> REQUIRED WORK: Reproduce exactly the lines of the material beneath, from the line that contains "The Blender Python script for this scene continues." to the line that contains "fb.loft([flap_ring(x0 + (x1", both included, and no other lines.

3D scene scripts

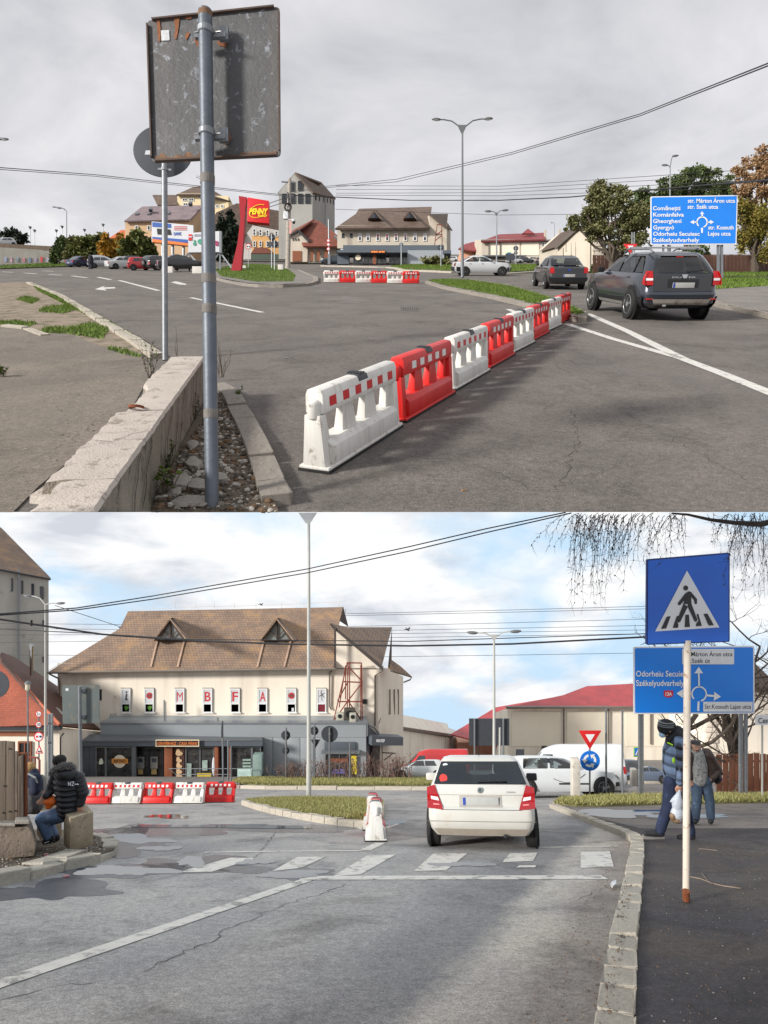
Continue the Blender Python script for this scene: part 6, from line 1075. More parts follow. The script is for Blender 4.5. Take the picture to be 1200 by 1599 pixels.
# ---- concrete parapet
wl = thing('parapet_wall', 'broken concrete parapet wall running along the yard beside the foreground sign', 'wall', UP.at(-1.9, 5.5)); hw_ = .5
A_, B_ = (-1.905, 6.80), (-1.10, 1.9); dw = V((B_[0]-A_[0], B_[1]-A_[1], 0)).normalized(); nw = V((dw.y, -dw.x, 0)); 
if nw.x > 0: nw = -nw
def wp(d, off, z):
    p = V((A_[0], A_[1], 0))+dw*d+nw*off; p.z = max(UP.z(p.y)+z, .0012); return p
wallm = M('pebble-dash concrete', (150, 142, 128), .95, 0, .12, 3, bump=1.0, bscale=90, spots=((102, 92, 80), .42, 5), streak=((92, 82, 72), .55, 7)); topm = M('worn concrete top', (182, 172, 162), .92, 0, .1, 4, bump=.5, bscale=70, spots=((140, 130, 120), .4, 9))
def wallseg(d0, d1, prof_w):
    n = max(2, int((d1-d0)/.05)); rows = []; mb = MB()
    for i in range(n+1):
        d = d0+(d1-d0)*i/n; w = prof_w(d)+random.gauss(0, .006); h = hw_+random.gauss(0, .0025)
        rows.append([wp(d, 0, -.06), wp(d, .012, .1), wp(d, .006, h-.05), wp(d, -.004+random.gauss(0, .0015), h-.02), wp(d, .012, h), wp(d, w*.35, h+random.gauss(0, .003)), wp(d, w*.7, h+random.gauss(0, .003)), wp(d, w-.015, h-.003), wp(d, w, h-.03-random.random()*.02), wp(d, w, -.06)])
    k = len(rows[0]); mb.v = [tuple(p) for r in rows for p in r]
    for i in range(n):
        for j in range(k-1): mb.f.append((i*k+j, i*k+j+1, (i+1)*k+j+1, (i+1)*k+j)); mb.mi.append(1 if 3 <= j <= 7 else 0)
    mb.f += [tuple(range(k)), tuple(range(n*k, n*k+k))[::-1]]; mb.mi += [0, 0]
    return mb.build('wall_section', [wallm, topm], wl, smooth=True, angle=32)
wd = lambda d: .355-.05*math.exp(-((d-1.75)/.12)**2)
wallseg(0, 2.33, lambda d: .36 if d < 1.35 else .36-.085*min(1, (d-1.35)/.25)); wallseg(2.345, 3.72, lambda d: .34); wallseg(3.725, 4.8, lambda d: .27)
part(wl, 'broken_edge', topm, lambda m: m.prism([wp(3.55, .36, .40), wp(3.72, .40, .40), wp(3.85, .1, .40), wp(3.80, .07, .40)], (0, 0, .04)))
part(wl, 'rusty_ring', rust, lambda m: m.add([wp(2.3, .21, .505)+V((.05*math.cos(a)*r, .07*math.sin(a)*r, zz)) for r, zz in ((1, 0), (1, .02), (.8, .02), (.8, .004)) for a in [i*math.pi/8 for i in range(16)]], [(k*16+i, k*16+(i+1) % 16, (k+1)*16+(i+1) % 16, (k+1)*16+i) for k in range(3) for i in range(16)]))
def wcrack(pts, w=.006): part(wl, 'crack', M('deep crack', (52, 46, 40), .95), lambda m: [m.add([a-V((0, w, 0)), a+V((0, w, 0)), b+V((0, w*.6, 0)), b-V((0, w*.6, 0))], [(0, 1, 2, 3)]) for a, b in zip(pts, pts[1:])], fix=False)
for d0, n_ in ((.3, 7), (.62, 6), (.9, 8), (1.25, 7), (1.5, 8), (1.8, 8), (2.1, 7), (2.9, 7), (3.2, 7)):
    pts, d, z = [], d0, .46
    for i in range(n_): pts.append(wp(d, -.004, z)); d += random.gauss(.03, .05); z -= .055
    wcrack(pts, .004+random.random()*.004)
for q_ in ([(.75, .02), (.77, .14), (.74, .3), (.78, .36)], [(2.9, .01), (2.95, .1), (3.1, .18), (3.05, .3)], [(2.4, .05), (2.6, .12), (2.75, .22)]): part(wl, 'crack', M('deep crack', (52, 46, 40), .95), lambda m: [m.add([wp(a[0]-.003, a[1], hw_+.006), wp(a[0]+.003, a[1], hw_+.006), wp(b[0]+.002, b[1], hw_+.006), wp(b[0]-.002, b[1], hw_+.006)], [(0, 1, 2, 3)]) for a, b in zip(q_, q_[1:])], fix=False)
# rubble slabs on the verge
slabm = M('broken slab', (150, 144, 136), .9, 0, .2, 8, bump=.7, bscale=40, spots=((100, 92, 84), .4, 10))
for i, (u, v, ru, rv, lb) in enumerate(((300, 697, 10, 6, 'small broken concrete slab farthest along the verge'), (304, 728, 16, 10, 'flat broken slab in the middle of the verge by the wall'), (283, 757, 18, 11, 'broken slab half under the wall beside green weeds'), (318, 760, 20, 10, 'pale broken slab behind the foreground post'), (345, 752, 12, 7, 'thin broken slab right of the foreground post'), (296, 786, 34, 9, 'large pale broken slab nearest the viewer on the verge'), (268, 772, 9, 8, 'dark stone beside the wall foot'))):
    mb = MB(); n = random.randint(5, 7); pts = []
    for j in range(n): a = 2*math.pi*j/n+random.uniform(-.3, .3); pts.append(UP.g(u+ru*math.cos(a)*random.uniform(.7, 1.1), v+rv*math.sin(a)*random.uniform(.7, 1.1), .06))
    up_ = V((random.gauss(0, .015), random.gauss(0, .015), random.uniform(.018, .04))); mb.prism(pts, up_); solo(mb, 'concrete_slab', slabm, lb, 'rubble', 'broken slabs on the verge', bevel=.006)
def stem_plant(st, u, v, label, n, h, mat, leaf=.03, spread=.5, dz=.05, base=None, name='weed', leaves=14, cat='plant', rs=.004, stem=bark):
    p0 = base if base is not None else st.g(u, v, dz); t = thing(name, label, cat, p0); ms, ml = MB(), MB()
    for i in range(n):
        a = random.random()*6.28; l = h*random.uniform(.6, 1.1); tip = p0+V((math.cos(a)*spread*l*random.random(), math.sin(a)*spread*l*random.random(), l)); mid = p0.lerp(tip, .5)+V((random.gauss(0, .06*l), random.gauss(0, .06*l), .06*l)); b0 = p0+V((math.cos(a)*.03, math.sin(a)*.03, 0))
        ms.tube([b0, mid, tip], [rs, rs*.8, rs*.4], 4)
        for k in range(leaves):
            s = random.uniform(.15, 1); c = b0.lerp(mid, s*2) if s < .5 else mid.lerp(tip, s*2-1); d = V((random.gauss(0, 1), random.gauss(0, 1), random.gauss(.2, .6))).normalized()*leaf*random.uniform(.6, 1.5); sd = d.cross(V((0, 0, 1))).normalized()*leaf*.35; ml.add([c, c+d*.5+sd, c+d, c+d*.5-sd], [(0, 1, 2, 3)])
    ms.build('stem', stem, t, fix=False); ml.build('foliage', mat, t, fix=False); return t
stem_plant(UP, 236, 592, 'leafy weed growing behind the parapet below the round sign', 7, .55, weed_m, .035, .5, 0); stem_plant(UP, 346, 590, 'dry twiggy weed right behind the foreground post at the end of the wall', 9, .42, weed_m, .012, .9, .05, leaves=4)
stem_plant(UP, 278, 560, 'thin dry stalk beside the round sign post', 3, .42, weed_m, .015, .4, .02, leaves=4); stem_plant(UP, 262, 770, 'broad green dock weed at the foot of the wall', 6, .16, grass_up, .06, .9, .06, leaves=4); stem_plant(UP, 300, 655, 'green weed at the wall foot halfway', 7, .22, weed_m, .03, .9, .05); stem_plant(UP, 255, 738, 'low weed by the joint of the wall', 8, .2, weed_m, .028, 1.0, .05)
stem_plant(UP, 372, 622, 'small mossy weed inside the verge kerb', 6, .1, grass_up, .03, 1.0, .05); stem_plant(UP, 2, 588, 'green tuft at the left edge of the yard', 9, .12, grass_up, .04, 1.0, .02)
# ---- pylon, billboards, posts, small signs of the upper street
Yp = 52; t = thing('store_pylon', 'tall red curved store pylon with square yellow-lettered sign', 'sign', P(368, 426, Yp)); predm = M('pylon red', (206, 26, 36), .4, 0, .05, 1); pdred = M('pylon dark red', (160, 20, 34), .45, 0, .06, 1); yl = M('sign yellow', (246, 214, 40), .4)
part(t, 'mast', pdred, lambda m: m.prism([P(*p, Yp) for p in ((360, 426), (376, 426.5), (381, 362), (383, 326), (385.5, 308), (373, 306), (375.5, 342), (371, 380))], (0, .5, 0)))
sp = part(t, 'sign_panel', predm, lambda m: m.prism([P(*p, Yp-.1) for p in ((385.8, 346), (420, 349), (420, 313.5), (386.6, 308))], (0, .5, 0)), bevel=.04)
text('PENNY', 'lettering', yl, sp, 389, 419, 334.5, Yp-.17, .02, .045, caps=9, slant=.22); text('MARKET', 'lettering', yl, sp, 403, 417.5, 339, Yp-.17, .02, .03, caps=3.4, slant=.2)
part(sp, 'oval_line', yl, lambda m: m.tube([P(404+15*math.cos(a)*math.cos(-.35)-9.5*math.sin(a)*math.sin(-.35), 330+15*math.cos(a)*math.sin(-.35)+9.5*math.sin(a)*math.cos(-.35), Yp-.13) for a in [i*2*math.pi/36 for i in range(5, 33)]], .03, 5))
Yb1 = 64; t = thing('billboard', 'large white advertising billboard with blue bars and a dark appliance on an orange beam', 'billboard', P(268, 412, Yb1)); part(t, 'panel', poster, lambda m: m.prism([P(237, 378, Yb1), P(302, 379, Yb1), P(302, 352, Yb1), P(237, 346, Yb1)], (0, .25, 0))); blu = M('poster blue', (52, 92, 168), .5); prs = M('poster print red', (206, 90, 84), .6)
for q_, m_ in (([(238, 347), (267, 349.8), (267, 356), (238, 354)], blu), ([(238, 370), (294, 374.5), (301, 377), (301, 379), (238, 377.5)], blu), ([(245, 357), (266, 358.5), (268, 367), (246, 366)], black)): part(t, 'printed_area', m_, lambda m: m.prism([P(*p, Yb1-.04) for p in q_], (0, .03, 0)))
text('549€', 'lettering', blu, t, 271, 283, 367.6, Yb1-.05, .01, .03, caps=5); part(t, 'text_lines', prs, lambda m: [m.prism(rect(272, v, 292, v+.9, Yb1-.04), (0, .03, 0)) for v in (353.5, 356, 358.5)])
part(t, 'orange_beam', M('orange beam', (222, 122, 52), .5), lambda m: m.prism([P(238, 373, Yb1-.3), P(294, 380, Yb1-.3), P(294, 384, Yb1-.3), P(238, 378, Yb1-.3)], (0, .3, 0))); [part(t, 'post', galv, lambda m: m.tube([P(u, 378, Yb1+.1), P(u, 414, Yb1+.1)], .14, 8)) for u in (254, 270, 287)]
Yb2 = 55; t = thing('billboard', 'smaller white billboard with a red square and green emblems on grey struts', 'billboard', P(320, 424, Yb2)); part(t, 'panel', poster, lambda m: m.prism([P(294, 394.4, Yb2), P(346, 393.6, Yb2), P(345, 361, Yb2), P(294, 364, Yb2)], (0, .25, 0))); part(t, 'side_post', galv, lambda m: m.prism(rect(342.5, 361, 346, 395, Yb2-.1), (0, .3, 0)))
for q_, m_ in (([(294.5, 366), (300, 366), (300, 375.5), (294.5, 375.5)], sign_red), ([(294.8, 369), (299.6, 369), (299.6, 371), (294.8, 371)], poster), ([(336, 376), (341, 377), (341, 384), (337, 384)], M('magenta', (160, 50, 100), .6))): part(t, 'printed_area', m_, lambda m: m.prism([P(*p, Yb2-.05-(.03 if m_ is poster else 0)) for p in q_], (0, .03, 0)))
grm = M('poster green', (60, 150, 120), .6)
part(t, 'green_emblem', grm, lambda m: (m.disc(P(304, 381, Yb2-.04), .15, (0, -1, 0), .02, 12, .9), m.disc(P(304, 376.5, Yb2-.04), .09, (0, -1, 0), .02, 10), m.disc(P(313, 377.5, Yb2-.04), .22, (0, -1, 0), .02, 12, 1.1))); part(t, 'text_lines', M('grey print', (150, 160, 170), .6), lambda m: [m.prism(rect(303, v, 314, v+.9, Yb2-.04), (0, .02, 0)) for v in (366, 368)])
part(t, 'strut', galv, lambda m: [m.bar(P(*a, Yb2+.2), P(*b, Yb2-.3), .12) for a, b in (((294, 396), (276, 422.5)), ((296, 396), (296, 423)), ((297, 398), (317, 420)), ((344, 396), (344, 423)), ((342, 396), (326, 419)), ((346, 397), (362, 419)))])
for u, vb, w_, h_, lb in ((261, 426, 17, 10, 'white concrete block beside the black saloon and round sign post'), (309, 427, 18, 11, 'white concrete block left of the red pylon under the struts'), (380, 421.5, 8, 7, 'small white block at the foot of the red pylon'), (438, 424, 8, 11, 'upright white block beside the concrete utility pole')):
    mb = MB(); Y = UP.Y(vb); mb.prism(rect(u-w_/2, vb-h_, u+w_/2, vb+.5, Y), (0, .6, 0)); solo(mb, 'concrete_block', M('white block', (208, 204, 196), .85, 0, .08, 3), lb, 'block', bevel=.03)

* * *

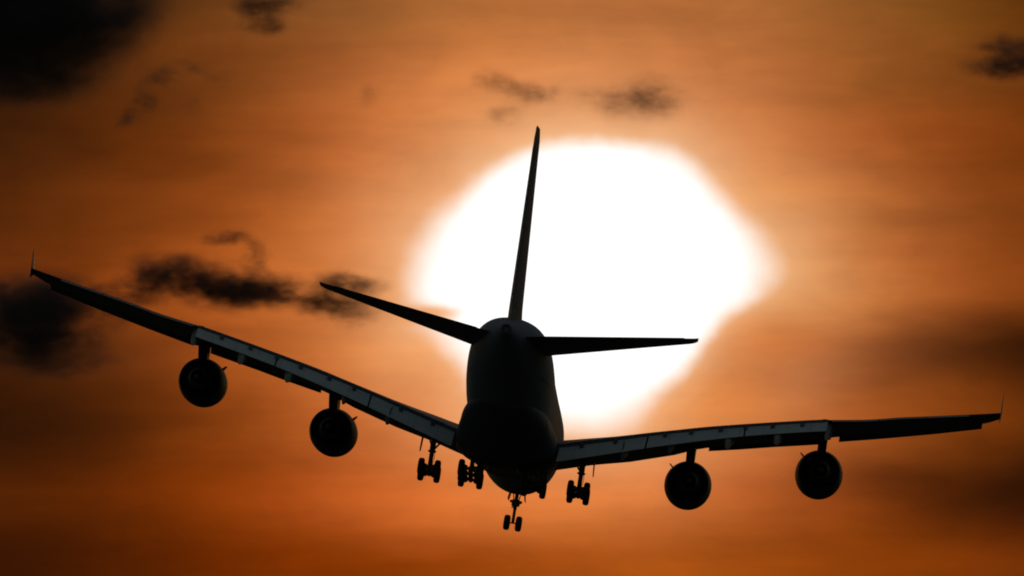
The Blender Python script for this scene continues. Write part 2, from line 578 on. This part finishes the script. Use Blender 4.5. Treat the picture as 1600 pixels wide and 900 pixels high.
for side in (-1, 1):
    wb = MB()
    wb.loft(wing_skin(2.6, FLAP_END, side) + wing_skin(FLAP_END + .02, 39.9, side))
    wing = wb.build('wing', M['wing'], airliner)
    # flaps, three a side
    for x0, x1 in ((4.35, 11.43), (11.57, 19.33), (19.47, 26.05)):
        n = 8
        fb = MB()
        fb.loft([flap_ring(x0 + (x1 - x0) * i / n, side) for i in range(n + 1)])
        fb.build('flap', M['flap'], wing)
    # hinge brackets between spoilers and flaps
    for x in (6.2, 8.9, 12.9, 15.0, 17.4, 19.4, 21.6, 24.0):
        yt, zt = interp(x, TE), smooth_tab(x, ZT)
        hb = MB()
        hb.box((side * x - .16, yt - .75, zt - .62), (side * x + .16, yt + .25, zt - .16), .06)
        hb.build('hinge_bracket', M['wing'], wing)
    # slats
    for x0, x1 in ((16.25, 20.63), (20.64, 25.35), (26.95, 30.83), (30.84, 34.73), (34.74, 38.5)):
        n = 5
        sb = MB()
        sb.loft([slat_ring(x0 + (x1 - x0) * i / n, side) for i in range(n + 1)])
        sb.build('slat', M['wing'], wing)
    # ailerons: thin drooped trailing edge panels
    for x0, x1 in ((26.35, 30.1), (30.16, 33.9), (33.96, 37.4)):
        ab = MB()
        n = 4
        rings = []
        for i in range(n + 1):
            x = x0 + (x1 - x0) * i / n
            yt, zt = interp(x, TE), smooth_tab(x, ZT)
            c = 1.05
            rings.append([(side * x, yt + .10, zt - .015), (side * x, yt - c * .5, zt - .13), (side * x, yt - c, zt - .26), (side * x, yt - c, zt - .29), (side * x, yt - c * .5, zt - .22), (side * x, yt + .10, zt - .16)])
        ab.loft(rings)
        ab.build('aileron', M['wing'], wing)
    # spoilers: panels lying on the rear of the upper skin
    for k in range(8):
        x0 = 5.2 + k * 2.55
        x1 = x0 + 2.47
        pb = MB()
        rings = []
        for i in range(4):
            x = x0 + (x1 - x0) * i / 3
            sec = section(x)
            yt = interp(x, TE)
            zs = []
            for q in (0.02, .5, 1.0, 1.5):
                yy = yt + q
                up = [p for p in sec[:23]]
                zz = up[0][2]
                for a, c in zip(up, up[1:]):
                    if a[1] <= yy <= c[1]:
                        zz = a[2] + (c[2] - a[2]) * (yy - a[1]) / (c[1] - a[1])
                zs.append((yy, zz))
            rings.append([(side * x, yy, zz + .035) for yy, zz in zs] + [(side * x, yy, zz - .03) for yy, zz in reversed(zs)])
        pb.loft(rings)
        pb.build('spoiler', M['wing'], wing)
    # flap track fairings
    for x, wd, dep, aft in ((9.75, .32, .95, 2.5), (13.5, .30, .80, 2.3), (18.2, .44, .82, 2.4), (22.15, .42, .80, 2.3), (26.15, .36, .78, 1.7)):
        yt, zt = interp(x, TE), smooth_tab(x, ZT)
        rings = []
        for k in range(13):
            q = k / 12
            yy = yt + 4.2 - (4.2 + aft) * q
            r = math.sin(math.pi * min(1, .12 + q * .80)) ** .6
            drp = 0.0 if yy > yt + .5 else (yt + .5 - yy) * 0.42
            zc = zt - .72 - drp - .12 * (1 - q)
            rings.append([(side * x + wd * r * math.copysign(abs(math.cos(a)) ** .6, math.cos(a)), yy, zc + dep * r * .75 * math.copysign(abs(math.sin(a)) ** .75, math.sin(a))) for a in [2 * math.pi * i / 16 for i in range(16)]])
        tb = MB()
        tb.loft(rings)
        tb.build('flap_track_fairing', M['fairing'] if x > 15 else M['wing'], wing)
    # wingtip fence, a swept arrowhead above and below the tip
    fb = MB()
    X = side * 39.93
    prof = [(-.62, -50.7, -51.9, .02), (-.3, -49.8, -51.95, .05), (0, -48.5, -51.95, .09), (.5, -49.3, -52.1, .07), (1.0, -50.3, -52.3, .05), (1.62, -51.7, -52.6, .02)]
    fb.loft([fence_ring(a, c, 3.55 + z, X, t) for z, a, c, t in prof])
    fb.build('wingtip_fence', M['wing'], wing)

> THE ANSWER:
The Blender Python script for this scene continues. Write part 2, from line 578 on. This part finishes the script. Use Blender 4.5. Treat the picture as 1600 pixels wide and 900 pixels high.
for side in (-1, 1):
    wb = MB()
    wb.loft(wing_skin(2.6, FLAP_END, side) + wing_skin(FLAP_END + .02, 39.9, side))
    wing = wb.build('wing', M['wing'], airliner)
    # flaps, three a side
    for x0, x1 in ((4.35, 11.43), (11.57, 19.33), (19.47, 26.05)):
        n = 8
        fb = MB()
        fb.loft([flap_ring(x0 + (x1 - x0) * i / n, side) for i in range(n + 1)])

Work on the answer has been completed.